Der Senat teilt nicht die von einigen Stimmen der Literatur geäußerten Bedenken, nach denen das Merkmal "ähnlich" zu unbestimmt sei und daher verfassungsrechtlichen Bedenken unter dem Gesichtspunkt der Tatbestandsmäßigkeit der Besteuerung begegne (hierzu namentlich Heinicke, a.a.O., Rz. 28, unter Hinweis auf Art. 20 Abs. 3 GG, §§ 3 Abs. 1, 38, 85 der Abgabenordnung - AO - und den Beschluss des Bundesverfassungsgerichts vom 3. Februar 1959, 2 BvL 10/56, BVerfGE 9, 137 [147]). Es erscheint zwar grundsätzlich richtig, der Gefahr einer zu weiten und ungenauen Auslegung des Merkmals der ähnlichen Darbietung und damit einer Ausuferung der Besteuerung vorzubeugen. Indessen sieht der Senat im Streitfall und in vergleichbaren Fällen eine solche Gefahr nicht. Kunst, Sport, Artistik und ihre Grenzgebiete einschließlich des gesamten Show-Geschäfts im weitesten Sinne sind hinreichend bestimmte Gebiete. Die erforderliche Limitierung der Besteuerung ergibt sich bereits aus den zu erfassenden Lebenssachverhalten selbst. Die bezahlte Nachfrage im Inland nach ausländischen Darbietungen vor Publikum besteht nur bei Künstlern usw., die eine bestimmte Anziehungskraft aufweisen. Weiterer Einschränkungen bedarf es nicht. Man würde sonst eine "übergenaue" Tatbestandsmäßigkeit mit Besteuerungslücken erkaufen.

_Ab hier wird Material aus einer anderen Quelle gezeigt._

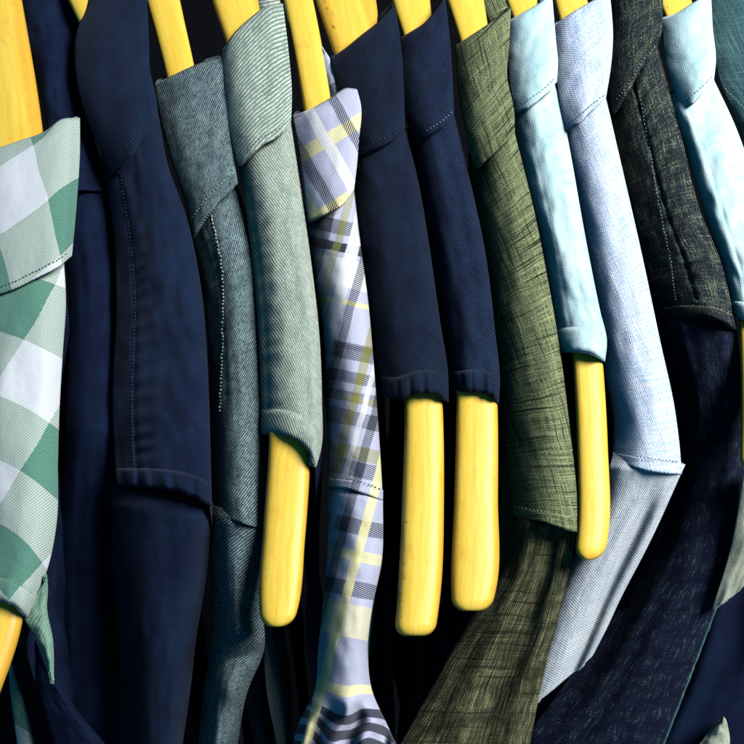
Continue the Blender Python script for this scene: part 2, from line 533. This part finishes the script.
def shirt(label, collar, yoke, cm, ym, cat='shirt', name='shirt', stitch='thread_navy', hem=None, sleeve=None, sm=None,
          coll_st=((.04, .93), (.5, .93), (.96, .93)), coll_band=None, body=(-1, 1), bm_=None, blen=.42, extra=None, sst=None, flat=False, stw=1.0):
    r = root(name, label, cat, *(collar.px(.5, .5) if collar else yoke.px(.5, .1)), SH)
    out = {'root': r}
    if collar:
        c = make_patch('collar', collar, r, M[cm], thick=.0017)
        out['collar'] = c
        if coll_st: stitches(collar, coll_st, c, M[stitch])
    if yoke:
        y = make_patch('yoke', yoke, r, M[ym])
        out['yoke'] = y
        for pth in (sst or []):
            stitches(yoke, pth, y, M[stitch], wid=stw)
        for sd in body:
            make_drop(yoke, r, M[bm_ or ym], sd, length=blen, inset=.006)  # a darker cloth here paints the shade between shirts into the panels
        if hem:
            h0, ht = hem
            hb = make_patch('hem', yoke, r, M[ym], t0=h0, t1=1.0, s0=.004, s1=.996, off=-.0016, thick=.003, step=1.6,
                            edge=(lambda q: .0018 * max(0, 1 - q / .14) - .0009 * math.sin(q * math.pi) + .0016 * max(0, (q - .8) / .2) ** 2) if not flat else (lambda q: .0018 * max(0, 1 - q / .2) + .0012))
            stitches(yoke, [(.03, h0 + (1 - h0) * .12), (.5, h0 + (1 - h0) * .12), (.97, h0 + (1 - h0) * .12)], hb, M[ht], off=-.0012)
    if sleeve:
        out['sleeve'] = make_patch('sleeve', sleeve, r, M[sm or ym], step=2.2)
    return out

SEAMHEM = .0
# ---------------------------------------------------------------- A  gingham
cA = Patch([(-14, 152), (-16, 220), (-14, 296)], [(80, 118), (80, 150), (77, 200), (72, 256)],
           top=[(18, 141), (43, 132), (62, 119)], bottom=[(0, 293), (40, 275), (62, 264)], lift=-.004, A=.004, B=.008, r=.55, seed=1,
           wr=.0012, roll_top=.003, ws=(2, 2), extra=lambda s, t, p: .004 * sstep(.86, 1, s))
yA = Patch([(-16, 284), (-22, 440), (-18, 604)], [(64, 262), (66, 300), (63, 350), (60, 400), (58, 460), (57, 520), (50, 560), (28, 618)],
           bottom=[(0, 601), (10, 604)], A=.006, B=.012, r=.55, seed=2, ext=14, wr=.0016, ws=(2, 4), pr=2.4)
A = shirt('green and white gingham shirt at the far left edge with a hanger tip below it', cA, yA, 'ging', 'ging2', stitch='thread_green',
          coll_st=((.12, .955), (.6, .955), (.93, .95)), hem=(.93, 'thread_green'), bm_='ink', body=(1,), blen=.1)
frayed = Patch([(44, 582), (34, 598), (24, 616), (37, 640), (50, 680)], [(47, 574), (48, 590), (47, 606), (53, 640), (54, 684)], A=.003, B=.006, lift=.009, seed=44, wr=.003, ws=(1.5, 4), wrap=.008)
make_patch('sleeve', frayed, A['root'], M['frayed'])
cuffA = Patch([(8, 660), (10, 690), (18, 750)], [(15, 672), (26, 706), (36, 750)], ys=600, lift=.05, A=.003, B=.004, seed=45, wr=.001)
gt = make_patch('body_panel', cuffA, A['root'], M['ging2'])
foldA = Patch([(24, 622), (40, 690), (56, 752)], [(46, 660), (70, 700), (112, 752)], ys=600, lift=.03, A=.004, B=.01, seed=46, wr=.001, pl=1.5)
make_patch('body_panel', foldA, A['root'], M['ink'])

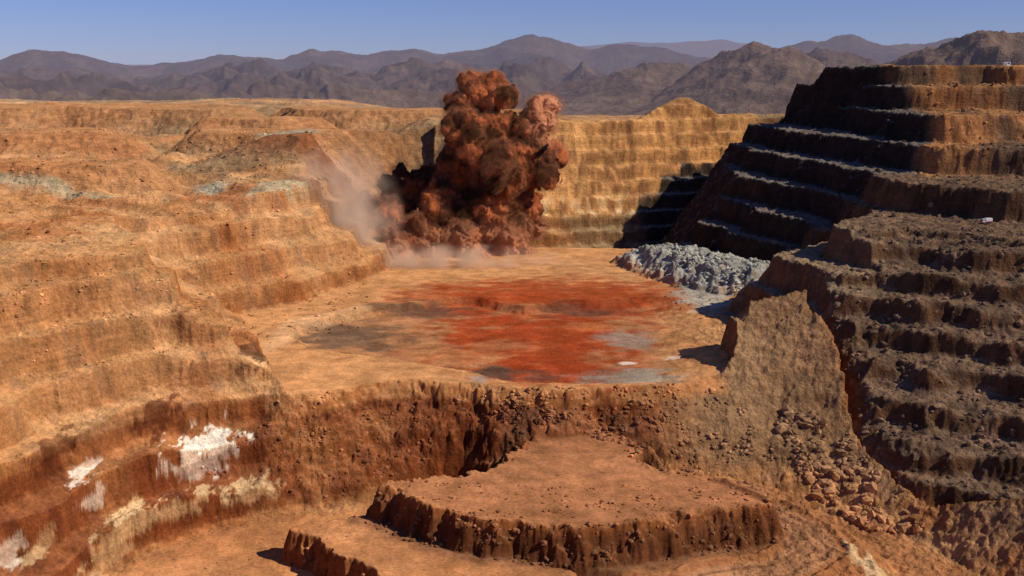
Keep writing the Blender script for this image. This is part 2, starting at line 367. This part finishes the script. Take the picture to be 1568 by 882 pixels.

Der Beklagte hat das ihm nach § 191 Abs. 1 Satz 1 AO zustehende Ermessen beim Erlass des Haftungsbescheides fehlerfrei ausgeübt. Den ausländischen Steuerschuldner vorrangig gemäß § 50a Abs. 5 Satz 6 Nr. 1 EStG durch Steuerbescheid in Anspruch zunehmen, bestand kein Anlass. Ein solcher Steuerbescheid müsste im Ausland oder unter Ausnutzung lediglich sporadischer Zugriffsmöglichkeiten im Inland vollzogen werden. Darauf muss sich der Beklagte nicht verweisen lassen (vgl. u.a. BFH-Beschluss vom 3. Dezember 1996 I B 44/96, BFHE 181, 562, BStBl I 1997, 306; BFH-Urteil vom 20. Juli 1988 I R 61/85, BFHE 154, 473, BStBl II 1989, 99). Vielmehr liegt im Streitfall die typische Situation vor, die die gesetzlich vorgesehene Haftung des Vergütungsschuldners sinnvoll macht.

Die Kostenentscheidung beruht auf § 135 Abs. 1 FGO. Die Revision war wegen grundsätzlicher Bedeutung der Sache (§ 115 Abs. 2 Nr. 1 FGO) zuzulassen.